Fear mongering at it's finest. The idea that the US is going to come after Canada for oil is absurd.

You implied that a good blacksmith and stonemason could build a 100 meter tall, 20 meter wide hourglass shaped free-standing structure complete with power plant, solar arrays, and massive underground heat storage system. I say they couldn't. Simply naming two large scale, government/church managed projects does not refute my claim.

Thanks for all your interest, taking the time to try and understand what I was proposing and your questions and comments. Your first comment called the idea "silly" and you came a long way in your understanding.
I still think the idea is silly. It is an overly complex system whose design is based on basic calculations and overly simplistic assumptions.

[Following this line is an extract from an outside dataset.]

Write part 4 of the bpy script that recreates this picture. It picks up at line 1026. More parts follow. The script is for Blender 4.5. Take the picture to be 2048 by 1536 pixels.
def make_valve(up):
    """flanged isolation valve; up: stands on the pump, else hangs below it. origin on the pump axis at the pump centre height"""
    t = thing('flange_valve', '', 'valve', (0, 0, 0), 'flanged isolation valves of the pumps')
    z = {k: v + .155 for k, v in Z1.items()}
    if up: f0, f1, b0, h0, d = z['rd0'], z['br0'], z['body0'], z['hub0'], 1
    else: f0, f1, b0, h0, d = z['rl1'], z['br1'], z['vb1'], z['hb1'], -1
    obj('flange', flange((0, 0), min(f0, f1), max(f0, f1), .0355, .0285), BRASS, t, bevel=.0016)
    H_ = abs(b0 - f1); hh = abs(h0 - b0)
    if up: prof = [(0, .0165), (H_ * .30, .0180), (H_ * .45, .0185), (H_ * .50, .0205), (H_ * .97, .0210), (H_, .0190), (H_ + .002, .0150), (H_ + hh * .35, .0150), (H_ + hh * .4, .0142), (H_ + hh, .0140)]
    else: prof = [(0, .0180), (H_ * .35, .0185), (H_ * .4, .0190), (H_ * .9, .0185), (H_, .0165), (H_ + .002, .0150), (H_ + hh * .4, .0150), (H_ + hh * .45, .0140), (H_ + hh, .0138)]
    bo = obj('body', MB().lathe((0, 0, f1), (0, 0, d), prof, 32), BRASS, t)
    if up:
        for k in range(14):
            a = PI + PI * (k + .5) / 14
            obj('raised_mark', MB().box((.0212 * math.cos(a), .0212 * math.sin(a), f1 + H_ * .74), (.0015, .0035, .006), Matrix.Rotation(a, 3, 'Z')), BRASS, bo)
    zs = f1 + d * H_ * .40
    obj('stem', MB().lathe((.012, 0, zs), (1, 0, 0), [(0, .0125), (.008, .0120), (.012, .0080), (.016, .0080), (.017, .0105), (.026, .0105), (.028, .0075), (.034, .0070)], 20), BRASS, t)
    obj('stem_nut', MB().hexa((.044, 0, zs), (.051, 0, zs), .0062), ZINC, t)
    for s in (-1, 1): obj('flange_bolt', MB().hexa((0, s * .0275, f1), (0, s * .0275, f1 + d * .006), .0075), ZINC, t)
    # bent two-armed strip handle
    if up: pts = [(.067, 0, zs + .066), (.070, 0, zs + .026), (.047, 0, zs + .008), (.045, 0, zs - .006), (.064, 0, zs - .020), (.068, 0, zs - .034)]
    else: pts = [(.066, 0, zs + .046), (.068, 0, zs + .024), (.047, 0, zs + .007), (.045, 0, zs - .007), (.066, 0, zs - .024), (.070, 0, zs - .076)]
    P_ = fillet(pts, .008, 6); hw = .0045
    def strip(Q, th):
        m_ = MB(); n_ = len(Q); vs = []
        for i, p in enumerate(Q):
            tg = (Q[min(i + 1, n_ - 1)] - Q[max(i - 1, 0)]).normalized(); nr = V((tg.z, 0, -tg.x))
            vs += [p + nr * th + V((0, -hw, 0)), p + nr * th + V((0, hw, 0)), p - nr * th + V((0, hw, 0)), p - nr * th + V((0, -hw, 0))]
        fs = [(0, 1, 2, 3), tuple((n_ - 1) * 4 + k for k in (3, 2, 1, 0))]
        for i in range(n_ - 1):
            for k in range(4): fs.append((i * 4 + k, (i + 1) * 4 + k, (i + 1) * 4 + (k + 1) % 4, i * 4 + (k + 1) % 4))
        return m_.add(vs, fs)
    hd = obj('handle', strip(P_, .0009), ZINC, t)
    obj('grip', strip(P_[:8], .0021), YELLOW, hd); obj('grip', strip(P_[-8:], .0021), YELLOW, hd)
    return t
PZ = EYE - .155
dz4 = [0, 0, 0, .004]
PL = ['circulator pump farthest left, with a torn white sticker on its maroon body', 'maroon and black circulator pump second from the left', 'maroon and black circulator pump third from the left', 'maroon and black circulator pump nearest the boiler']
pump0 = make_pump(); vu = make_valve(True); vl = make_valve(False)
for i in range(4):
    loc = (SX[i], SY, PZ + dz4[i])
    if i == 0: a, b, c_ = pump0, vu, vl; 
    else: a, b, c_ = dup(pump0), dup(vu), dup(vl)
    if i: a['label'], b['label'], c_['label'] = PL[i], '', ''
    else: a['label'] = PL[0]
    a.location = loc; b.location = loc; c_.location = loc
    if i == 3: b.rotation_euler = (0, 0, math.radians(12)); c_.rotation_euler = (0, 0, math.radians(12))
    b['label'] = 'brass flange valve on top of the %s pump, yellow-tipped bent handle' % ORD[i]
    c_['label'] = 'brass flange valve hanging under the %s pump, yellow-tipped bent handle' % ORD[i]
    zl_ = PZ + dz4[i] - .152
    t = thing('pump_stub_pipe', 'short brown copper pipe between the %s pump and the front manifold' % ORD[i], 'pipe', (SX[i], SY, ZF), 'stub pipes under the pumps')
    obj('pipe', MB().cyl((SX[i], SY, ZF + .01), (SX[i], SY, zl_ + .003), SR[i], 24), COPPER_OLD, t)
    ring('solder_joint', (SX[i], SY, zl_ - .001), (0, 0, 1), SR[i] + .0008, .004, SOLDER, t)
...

You have to remember that almost all of the technology used today (steam engine, internal combustion engine, stirling engine, phonograph, radio, lightbulb, etc) were enhanced by engineers, but not necessarily conceived by engineers. The major innovation in the Stirling engine was made by Robert Stirling who was a clergyman.
For every concept that succeeds, there are thousands that fail because they are not practical. Engineers do more than just enhance technology, they make it useful. They are the ones who can tell you if the idea will work in the real world like it says it will on paper. This engineer is telling you that this idea won't.

--

I have some new comments on your design.

First, I have yet to see where you justify your assumptions that you can exact such a large temperature change in the air. Your calculation page simply calculates the energy difference between air at the two temperatures and assumes that the temperature change will be accomplished.

For example, you claim in your downdraft designs that you will lower the temperature of the ambient air 15 degrees C (from 15 to 0) by running it past heat exchangers with a surface temperature of -20 degrees C.

I did a back-of-the-envelope calculation on the heat transfer involved. I assumed:

-that you have a heat exchanger with a surface area of 250 m^2 per coil (based on your 64 m^2 of horizontal area assumption)
-that the heat transfer coefficient is 200 W/m^2-K (a very high coefficient -- one that is certainly an overestimation for your system since you use natural circulation)
-that you maintain a surface temperature of -20 degrees C on the heat exchanger (impossible since the coolant inside is warming -- by the time it exits, the coolant will be -12 degrees according to your assumptions. This will cause a large overestimation of the total heat transfer)
-that no boundary layer is formed on the heat exchanger coils and that the bulk air remains throughly radially mixed (this will also overestimate the heat transfer because neither of these assumptions will be true, a boundary layer and a radial temperature gradient will both form and decrease heat transfer)
-that the heat exchanger coils are 10 m in diameter (half the diameter of the tower itself)
-that every inch of the heat exchanger surface is useful (not true because regions immediately between the coils will stagnate and be less useful)
-no condensation occurs (a huge assumption which I will address later)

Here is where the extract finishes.